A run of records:
━━━━
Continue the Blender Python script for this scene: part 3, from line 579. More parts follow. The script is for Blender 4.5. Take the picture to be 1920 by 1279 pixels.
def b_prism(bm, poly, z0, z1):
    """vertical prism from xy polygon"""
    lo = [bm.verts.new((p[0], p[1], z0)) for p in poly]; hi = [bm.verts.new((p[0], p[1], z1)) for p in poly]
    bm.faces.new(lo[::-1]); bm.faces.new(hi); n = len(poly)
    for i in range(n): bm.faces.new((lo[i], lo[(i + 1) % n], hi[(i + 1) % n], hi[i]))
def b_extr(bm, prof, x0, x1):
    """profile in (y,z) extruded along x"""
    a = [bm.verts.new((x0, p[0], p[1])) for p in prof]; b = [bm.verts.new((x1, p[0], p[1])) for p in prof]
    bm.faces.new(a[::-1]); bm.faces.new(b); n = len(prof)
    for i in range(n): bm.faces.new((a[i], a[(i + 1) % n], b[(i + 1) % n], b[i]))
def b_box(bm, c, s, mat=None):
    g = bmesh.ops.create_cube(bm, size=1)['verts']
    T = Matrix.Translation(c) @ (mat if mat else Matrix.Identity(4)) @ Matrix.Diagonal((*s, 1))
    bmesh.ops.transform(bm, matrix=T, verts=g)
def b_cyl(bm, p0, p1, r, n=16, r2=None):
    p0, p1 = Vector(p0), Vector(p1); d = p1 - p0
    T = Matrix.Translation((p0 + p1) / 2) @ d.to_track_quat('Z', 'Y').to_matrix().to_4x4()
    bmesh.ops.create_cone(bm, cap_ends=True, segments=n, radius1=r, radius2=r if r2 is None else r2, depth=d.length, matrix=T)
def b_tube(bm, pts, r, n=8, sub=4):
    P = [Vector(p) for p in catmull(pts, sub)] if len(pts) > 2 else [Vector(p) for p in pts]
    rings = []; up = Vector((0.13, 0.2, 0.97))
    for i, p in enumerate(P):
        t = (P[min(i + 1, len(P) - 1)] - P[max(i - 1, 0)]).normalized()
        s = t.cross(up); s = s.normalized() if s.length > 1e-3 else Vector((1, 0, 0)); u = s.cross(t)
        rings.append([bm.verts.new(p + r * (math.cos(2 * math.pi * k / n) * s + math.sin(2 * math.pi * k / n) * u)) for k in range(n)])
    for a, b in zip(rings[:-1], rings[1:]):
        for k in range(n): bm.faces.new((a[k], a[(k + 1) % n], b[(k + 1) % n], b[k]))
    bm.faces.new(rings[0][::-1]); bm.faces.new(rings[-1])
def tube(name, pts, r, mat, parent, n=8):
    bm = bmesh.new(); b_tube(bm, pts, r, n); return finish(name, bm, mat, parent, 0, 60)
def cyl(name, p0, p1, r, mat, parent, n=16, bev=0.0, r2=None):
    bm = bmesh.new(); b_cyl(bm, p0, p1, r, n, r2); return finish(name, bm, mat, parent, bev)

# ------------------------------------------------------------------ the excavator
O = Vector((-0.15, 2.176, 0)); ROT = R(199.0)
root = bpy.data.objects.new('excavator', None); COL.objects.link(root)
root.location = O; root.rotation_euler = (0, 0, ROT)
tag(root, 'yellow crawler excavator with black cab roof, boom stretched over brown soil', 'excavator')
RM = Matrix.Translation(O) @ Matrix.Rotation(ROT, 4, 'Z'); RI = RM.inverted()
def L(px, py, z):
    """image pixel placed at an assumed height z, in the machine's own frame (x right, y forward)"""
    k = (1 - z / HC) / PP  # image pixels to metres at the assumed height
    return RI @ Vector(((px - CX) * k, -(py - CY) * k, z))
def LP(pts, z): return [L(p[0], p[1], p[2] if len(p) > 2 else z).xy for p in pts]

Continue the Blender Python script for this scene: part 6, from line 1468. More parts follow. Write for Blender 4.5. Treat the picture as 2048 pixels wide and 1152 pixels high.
━━━━
Exercise objective: Identify the lines in the entries that hold "script" and return each one.

Complete answer:
Continue the Blender Python script for this scene: part 3, from line 579. More parts follow. The script is for Blender 4.5. Take the picture to be 1920 by 1279 pixels.
Continue the Blender Python script for this scene: part 6, from line 1468. More parts follow. Write for Blender 4.5. Treat the picture as 2048 pixels wide and 1152 pixels high.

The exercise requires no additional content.